- **PROBLEM TO WORK ON**
The data below needs to be returned exactly, line for line.

- **DATASET SECTION**
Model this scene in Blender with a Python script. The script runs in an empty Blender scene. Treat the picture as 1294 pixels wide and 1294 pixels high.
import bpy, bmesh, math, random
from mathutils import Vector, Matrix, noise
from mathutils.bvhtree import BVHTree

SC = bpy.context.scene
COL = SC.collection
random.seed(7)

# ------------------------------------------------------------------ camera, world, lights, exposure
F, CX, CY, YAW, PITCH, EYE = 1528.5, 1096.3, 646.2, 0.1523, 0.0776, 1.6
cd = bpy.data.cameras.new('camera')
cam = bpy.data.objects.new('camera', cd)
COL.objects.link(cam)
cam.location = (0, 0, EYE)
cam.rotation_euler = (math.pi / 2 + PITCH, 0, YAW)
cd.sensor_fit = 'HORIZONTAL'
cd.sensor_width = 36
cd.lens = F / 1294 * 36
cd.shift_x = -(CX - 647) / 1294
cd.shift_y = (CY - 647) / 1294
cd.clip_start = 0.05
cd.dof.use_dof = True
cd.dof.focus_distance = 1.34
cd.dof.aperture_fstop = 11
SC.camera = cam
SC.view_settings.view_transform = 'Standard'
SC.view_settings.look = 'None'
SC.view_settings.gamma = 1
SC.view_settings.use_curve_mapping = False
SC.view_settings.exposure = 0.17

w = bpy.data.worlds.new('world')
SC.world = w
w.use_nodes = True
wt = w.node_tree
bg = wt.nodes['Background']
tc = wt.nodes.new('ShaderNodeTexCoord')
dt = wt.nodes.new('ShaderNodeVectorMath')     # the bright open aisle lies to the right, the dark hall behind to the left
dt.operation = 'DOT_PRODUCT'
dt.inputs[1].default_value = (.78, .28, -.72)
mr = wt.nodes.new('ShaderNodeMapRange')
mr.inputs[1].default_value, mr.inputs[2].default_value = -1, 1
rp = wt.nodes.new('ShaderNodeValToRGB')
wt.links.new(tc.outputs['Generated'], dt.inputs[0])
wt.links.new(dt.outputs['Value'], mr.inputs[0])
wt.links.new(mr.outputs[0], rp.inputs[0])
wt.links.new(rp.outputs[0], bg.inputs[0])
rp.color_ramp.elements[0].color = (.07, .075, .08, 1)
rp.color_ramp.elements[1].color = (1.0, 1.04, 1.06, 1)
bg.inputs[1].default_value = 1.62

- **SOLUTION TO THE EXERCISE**
Model this scene in Blender with a Python script. The script runs in an empty Blender scene. Treat the picture as 1294 pixels wide and 1294 pixels high.
import bpy, bmesh, math, random
from mathutils import Vector, Matrix, noise
from mathutils.bvhtree import BVHTree

SC = bpy.context.scene
COL = SC.collection
random.seed(7)

# ------------------------------------------------------------------ camera, world, lights, exposure
F, CX, CY, YAW, PITCH, EYE = 1528.5, 1096.3, 646.2, 0.1523, 0.0776, 1.6
cd = bpy.data.cameras.new('camera')
cam = bpy.data.objects.new('camera', cd)
COL.objects.link(cam)
cam.location = (0, 0, EYE)
cam.rotation_euler = (math.pi / 2 + PITCH, 0, YAW)
cd.sensor_fit = 'HORIZONTAL'
cd.sensor_width = 36
cd.lens = F / 1294 * 36
cd.shift_x = -(CX - 647) / 1294
cd.shift_y = (CY - 647) / 1294
cd.clip_start = 0.05
cd.dof.use_dof = True
cd.dof.focus_distance = 1.34
cd.dof.aperture_fstop = 11
SC.camera = cam
SC.view_settings.view_transform = 'Standard'
SC.view_settings.look = 'None'
SC.view_settings.gamma = 1
SC.view_settings.use_curve_mapping = False
SC.view_settings.exposure = 0.17

w = bpy.data.worlds.new('world')
SC.world = w
w.use_nodes = True
wt = w.node_tree
bg = wt.nodes['Background']
tc = wt.nodes.new('ShaderNodeTexCoord')
dt = wt.nodes.new('ShaderNodeVectorMath')     # the bright open aisle lies to the right, the dark hall behind to the left
dt.operation = 'DOT_PRODUCT'
dt.inputs[1].default_value = (.78, .28, -.72)
mr = wt.nodes.new('ShaderNodeMapRange')
mr.inputs[1].default_value, mr.inputs[2].default_value = -1, 1
rp = wt.nodes.new('ShaderNodeValToRGB')
wt.links.new(tc.outputs['Generated'], dt.inputs[0])
wt.links.new(dt.outputs['Value'], mr.inputs[0])
wt.links.new(mr.outputs[0], rp.inputs[0])
wt.links.new(rp.outputs[0], bg.inputs[0])
rp.color_ramp.elements[0].color = (.07, .075, .08, 1)
rp.color_ramp.elements[1].color = (1.0, 1.04, 1.06, 1)
bg.inputs[1].default_value = 1.62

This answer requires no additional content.